Output from Brazilian factories and mines expanded 2.3 percent in October from a year earlier, government statistics agency IBGE said on Tuesday, though less than the 2.5 percent rise forecast in a Reuters poll of 33 analysts. Industrial production dropped 3.6 percent on a year-over-year basis in September, IBGE said, revised from a 3.8 percent drop.
"There is a gradual recovery happening," said Jankiel Santos, chief economist with BES Investimento in Sao Paulo. "Bit by bit we are getting more signals of it and today's numbers confirm it."
October's figures were the first annual rise in industrial production since August 2011, when Brazil's central bank began a series of interest rate cuts aimed at protecting Latin America's largest economy from the effects of a global slowdown.

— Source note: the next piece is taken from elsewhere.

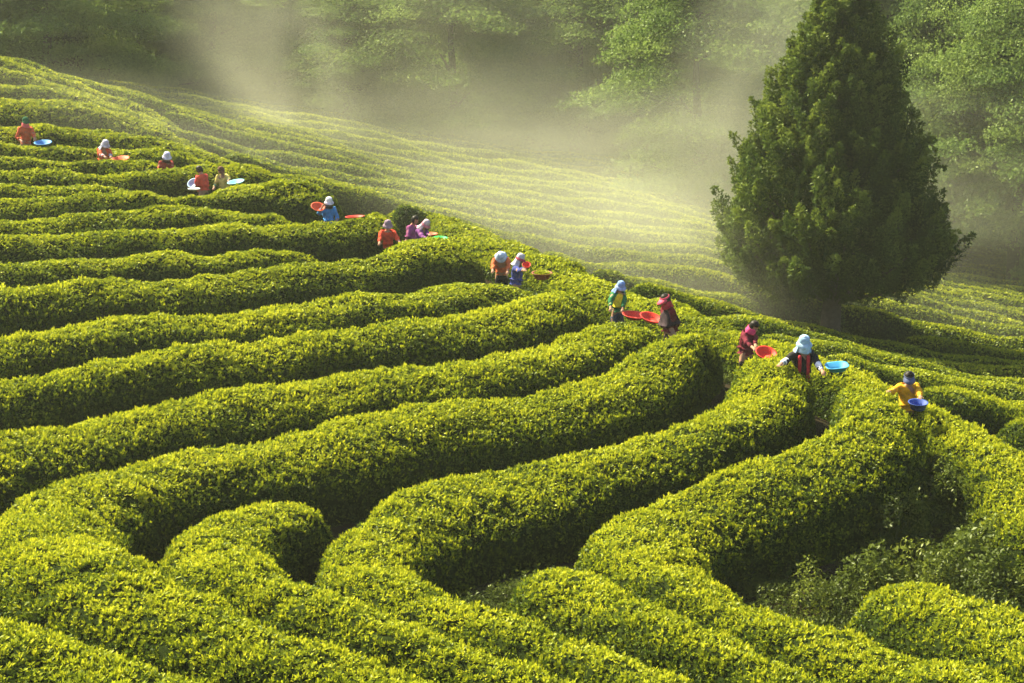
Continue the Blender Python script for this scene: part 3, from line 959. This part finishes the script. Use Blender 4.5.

President Dilma Rousseff's government has supplemented those rate cuts with a series of stimulus measures, trade barriers and tax breaks, though the positive impact on Brazil's manufacturers, who struggle with high labor costs, exorbitant taxes and logistical bottlenecks, has been muted so far.
Brazil's economic recovery has been much slower than expected, with government data on Friday showing Brazil's gross domestic product expanded just 0.6 percent in the third quarter, though industry, which dragged on growth in recent quarters, showed signs of a rebound.
Demand for durable goods such as domestic appliances and cars was a principal engine behind this month's rise in industrial production, IBGE said.
Automobile production, which makes up more than one-fifth of Brazil's manufacturing output, rose 12.8 percent from September, benefitting from the extension of tax breaks until the end of the year, according to the national automakers' association Anfavea.
"I serious doubt we won't see an extension of tax breaks on cars," Santos added. "The GDP number is more important than industrial production...we'll have more measures coming."
October's figures suggest those measures are gradually taking more effect, aided by an over 12 percent drop in the value of Brazil's currency, the real against the U.S. dollar this year. A weaker currency makes the country's exports more competitive, helping support demand for manufactured goods.
Output of capital goods fell, however, shrinking a seasonally adjusted 0.6 percent and suggesting businesses still lack enough confidence to invest in new capacity.
"There is caution among both domestic and foreign businesspeople...due to changes in macroeconomic policy and the fact that no one knows for certain what the results will be," said Alessandra Ribeiro, an economist with Tendencias Consultoria in Sao Paulo, who pointed to exchange rate, trade, and fiscal policy changes that have recently taken place in Brazil.
Other leading indicators for the manufacturing industry, such as HSBC's Brazil Manufacturing purchasing managers' survey, showed industry expanding at the fastest rate in nearly two years in November.
Industrial production in Brazil expanded 0.9 percent in October from September, reversing the previous month's 0.6 percent decline, which was revised on Tuesday from a previously reported 1 percent decline. Still, the number fell below the 1.2 percent rise forecast by 35 economists in a Reuters survey.
Of the 27 industrial sectors surveyed by IBGE, 13 expanded in October from September, including automobiles, machinery and equipment, and mining and quarrying.
In broader industrial categories, output of capital goods fell a seasonally adjusted 0.6 percent for the month, the IBGE said. Production of durable consumer goods rose 1.4 percent from September, and intermediate goods climbed 0.6 percent.